Imperciocchè là dove impera uno solo, o pochi, le intellettuali e morali facultà degl’imperanti sono viziate dall’ebbrezza del potere; quelle degli altri, dalla degradazione della servitù.

Imaginatevi un uomo che ha sugli occhi una fitta benda cui non può levarsi, ma che vuole ciò non ostante incamminarsi ad una meta lontana. Immaginatevi di più che egli abbia attorno a sè della gente che fanno a gara a spingerlo in tutt’altra direzione da quella che alla meta conduce: sarà allora viemaggiormente difficile od impossibile che vi arrivi.

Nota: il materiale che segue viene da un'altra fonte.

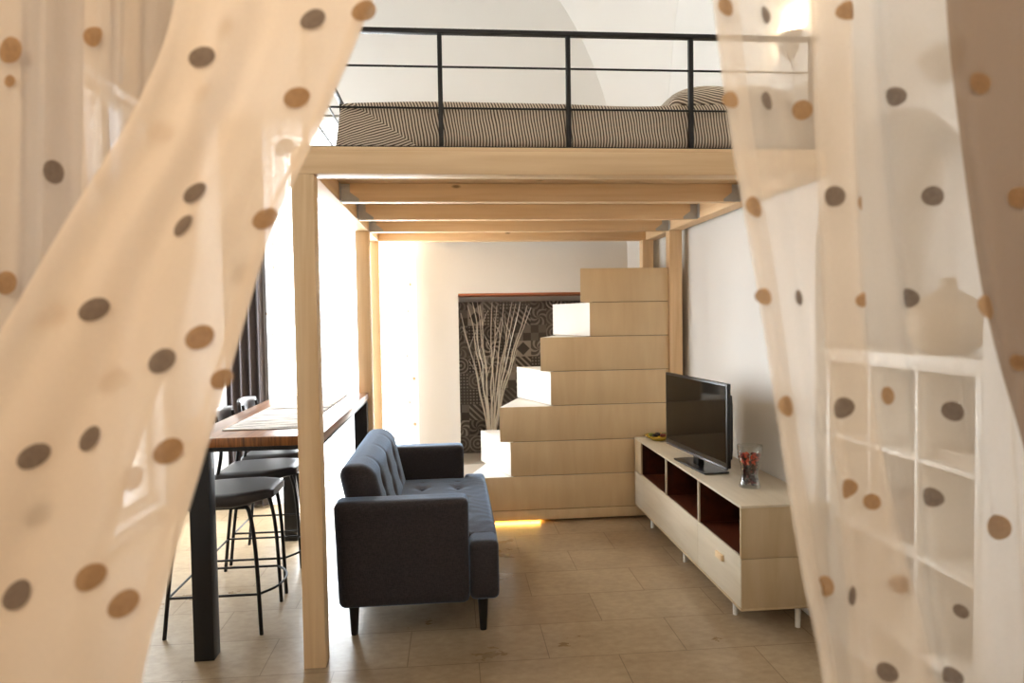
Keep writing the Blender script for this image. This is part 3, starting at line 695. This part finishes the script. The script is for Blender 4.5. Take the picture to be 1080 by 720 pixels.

Tale è il caso del despota. Si proponesse pur egli sinceramente per iscopo la felicità de’ suoi sudditi, egli non può riuscirvi, perchè non avvi mente d’uomo sì forte la quale veder possa da sè tutte le cose. Ora coloro che l’attorniano, non solo gli mantengono una benda sugli occhi con celargli il vero, ma per arrota fanno continui sforzi onde insinuargli il falso, e deviarlo dalla meta del bene generale, considerandolo come opposto al loro proprio.